Buoyed by top performances in the hammer throw, high jump and 400 meters, the Georgia women’s track and field squad distanced itself from the opposition and cruised to its first outdoor national championship in team history.

Georgia lapped the field with 73 points ahead of runners-up USC (47) and third place Texas A&M (43). Fourth-year Bulldogs coach Caryl Smith Gilbert also won national titles at USC in 2018 and 2021.

Samirah Moody won the 100-meter dash and Madison Whyte and Dajaz DeFrand went 2-3 in the 200 to lead USC.

USC placed first in the 4×100 relay with a time of 42.22 seconds.

In the 100, Moody took first with a time of 11.14 seconds while teammates DeFrand and Brianna Selby finished seventh and eighth, respectively. In the 200, Whyte, a sophomore who also anchored the 4×400 team, clocked in at 22.23 while DeFrand, a junior, finished at 22.39.

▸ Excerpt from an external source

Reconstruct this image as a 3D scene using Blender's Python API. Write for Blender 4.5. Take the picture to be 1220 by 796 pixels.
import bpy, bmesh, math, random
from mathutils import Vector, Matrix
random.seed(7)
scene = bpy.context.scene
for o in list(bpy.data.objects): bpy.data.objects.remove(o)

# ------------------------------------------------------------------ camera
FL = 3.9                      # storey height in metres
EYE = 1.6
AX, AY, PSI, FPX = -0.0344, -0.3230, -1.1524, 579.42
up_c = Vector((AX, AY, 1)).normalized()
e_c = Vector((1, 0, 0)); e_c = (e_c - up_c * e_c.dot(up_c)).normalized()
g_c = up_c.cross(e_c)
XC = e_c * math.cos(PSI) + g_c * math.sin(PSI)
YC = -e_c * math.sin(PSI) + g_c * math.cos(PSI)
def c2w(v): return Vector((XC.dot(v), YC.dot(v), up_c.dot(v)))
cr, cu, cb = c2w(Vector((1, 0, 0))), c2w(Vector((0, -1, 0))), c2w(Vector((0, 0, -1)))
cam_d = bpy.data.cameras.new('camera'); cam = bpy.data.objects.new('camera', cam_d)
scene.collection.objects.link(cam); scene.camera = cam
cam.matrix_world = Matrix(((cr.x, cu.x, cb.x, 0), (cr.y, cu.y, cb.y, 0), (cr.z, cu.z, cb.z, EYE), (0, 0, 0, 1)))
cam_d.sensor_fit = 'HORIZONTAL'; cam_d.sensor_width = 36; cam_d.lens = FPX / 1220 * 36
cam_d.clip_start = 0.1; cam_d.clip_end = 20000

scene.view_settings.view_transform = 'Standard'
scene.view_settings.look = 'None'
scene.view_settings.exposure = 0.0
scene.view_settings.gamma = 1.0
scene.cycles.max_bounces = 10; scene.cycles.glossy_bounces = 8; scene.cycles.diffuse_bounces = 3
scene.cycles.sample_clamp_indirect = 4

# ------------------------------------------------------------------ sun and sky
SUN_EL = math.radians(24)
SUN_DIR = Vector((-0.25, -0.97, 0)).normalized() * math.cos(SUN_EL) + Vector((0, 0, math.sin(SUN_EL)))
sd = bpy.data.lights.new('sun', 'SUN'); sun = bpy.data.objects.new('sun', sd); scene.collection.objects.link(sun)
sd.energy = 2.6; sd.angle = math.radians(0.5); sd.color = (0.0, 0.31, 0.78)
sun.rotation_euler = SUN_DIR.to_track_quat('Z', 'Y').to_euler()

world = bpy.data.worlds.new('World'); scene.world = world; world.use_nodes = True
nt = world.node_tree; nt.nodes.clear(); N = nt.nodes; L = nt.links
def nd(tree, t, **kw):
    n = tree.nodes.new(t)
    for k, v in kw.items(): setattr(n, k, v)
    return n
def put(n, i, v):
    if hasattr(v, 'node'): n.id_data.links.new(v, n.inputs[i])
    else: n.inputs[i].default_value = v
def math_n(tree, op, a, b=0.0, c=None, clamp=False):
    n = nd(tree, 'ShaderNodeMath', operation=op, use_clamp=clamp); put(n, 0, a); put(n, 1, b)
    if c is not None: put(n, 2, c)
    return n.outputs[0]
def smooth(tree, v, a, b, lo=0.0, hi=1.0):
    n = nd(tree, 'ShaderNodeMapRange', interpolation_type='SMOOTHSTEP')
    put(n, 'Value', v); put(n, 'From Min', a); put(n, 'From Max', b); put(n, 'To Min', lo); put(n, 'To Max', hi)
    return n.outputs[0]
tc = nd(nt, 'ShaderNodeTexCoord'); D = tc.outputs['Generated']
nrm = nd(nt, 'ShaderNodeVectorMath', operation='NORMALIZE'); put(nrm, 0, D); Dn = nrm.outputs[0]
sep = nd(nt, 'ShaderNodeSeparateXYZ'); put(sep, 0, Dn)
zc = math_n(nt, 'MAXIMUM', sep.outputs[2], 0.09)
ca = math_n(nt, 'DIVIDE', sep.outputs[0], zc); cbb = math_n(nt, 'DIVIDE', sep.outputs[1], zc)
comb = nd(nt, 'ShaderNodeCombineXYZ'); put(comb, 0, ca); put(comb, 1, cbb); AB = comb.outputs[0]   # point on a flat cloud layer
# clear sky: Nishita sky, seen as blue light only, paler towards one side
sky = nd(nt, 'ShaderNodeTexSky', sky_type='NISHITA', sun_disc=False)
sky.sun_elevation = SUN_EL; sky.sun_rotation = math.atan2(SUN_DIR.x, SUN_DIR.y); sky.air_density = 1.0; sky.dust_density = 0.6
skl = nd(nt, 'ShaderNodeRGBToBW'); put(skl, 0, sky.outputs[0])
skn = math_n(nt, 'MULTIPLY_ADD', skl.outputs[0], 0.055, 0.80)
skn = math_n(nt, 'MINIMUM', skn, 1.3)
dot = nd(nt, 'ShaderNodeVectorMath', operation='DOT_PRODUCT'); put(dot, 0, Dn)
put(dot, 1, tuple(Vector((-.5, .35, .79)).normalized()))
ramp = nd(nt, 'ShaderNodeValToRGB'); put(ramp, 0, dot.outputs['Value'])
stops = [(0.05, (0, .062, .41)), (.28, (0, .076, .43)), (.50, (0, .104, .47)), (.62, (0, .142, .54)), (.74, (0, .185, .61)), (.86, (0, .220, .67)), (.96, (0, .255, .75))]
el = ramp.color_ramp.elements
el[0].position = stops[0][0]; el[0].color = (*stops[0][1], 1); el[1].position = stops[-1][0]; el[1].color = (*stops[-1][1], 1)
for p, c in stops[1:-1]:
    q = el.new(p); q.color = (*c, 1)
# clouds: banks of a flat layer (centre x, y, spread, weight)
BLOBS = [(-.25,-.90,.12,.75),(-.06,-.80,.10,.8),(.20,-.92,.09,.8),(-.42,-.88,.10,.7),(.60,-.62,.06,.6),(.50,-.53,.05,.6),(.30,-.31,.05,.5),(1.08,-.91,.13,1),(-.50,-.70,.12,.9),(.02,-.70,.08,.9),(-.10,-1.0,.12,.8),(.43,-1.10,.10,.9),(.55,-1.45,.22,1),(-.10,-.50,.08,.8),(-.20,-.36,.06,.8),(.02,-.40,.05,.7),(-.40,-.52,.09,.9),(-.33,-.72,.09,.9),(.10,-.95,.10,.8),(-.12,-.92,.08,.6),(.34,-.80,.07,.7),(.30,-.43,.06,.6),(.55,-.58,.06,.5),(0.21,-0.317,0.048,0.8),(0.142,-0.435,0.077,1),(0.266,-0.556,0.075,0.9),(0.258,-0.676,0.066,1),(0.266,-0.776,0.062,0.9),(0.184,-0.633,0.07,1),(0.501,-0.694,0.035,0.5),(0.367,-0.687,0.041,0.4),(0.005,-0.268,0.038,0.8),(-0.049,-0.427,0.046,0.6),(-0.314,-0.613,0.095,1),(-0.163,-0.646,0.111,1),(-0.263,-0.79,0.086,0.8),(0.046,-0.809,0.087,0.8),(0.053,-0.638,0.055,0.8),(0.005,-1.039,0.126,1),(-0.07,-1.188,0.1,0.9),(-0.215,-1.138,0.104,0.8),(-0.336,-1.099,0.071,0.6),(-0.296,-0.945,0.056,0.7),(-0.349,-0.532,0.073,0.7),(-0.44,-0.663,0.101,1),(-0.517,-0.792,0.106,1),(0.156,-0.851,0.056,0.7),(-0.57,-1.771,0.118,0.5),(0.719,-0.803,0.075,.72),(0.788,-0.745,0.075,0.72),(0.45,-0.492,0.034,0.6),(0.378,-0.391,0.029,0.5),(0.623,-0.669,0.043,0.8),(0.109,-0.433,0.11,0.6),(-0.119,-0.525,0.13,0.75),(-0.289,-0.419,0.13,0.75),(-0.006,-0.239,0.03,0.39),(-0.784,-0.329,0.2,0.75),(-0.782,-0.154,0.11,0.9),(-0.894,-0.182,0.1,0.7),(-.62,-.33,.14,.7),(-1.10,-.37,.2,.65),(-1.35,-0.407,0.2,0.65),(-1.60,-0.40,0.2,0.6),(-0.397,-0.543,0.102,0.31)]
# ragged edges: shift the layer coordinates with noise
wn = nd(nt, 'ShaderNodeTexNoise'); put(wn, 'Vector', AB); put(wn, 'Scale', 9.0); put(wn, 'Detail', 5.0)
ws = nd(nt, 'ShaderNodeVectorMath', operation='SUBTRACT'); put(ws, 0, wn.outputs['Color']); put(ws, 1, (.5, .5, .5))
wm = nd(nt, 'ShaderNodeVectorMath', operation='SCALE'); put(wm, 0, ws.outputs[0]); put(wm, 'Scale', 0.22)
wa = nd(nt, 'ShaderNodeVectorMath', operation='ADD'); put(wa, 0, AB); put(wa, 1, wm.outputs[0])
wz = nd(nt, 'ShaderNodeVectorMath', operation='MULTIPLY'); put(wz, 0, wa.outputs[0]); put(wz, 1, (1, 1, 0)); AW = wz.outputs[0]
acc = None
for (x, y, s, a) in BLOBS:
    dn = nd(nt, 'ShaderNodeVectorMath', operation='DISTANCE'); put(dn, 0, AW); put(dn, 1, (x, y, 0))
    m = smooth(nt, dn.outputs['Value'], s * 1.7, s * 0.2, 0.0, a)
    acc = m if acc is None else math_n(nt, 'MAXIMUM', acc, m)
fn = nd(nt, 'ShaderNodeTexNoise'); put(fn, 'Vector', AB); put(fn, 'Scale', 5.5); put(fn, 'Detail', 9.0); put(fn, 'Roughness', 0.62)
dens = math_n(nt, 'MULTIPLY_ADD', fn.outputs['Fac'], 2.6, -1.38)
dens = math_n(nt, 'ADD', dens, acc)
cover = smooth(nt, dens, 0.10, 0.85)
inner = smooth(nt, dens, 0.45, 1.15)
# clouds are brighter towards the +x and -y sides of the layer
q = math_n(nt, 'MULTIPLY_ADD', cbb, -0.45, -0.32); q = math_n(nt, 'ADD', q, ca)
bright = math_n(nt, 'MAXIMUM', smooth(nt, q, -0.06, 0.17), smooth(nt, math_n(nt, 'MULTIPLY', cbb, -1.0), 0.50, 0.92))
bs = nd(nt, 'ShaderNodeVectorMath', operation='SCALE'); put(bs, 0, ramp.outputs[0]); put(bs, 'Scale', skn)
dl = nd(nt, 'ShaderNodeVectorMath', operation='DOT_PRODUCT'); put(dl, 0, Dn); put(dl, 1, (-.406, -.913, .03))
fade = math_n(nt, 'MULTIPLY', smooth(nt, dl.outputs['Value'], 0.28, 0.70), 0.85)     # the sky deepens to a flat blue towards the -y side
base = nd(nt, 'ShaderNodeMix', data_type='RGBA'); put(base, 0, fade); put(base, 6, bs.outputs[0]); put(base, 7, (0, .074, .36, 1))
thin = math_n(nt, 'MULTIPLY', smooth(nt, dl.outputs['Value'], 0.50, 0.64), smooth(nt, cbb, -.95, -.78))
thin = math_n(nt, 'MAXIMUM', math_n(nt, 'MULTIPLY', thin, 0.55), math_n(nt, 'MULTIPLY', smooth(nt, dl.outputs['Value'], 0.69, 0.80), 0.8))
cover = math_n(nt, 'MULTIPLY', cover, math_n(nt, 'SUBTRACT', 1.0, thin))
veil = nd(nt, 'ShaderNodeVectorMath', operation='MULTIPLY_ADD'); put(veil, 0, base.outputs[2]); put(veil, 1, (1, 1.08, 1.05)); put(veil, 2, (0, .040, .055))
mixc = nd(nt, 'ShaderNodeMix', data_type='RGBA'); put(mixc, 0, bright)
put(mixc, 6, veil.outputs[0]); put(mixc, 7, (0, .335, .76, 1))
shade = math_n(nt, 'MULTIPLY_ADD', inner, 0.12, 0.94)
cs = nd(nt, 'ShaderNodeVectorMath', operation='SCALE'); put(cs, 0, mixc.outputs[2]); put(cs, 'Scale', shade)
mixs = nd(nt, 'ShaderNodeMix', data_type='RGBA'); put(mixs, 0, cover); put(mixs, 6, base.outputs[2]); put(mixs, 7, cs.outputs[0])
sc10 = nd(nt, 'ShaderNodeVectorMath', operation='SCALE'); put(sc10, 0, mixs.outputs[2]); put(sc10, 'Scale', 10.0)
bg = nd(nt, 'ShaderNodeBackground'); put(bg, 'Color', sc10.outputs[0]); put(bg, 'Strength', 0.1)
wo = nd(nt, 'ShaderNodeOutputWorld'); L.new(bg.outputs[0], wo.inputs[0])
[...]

Olympic gold medalist Aaliyah Butler and Dejanea Oakley of Georgia took the first two spots in the 400 meters with Butler posting a 49.26 and Oakley a 49.65. Butler’s time was the fifth best all-time for a collegian and Oakley was eighth.

The Bulldogs expanded their lead when Elena Kulichenko won the high jump for the second straight year after tying for the title last year. The Odessa, Russia, native won with a jump of 6 feet, 5 inches.

Michelle Smith, a freshman, finished third in the 400 meter hurdles at 55.20 to clinch the team title. Skylynn Townsend took sixth in the triple jump at 44-4¼.

Georgia ended the night by finishing first in the 4×400-meter relay with Butler taking the lead in the final leg with a winning time of 3:23.62. The Trojans posted a third-place finish in the 4×400 relay with a time of 3:26.01. UCLA’s team finished seventh at 3:31.14.

The Bulldogs entered Saturday competition in the lead with 26 points after Stephanie Ratcliffe won the hammer throw on Thursday with a nation-leading distance of 234 feet, 2 inches.

Washington and USC shared the lead earlier Saturday night after Washington’s Sophie O’Sullivan won the 1,500 meters and Moody took the 100, but Georgia got 18 points from Butler and Oakley and never looked back.

Georgia also got points in the javelin with a second-place finish from freshman Manuela Rotundo and a fourth-place finish from Lianna Davidson. Senior Keslie Murrell-Ross finished sixth in the shot put.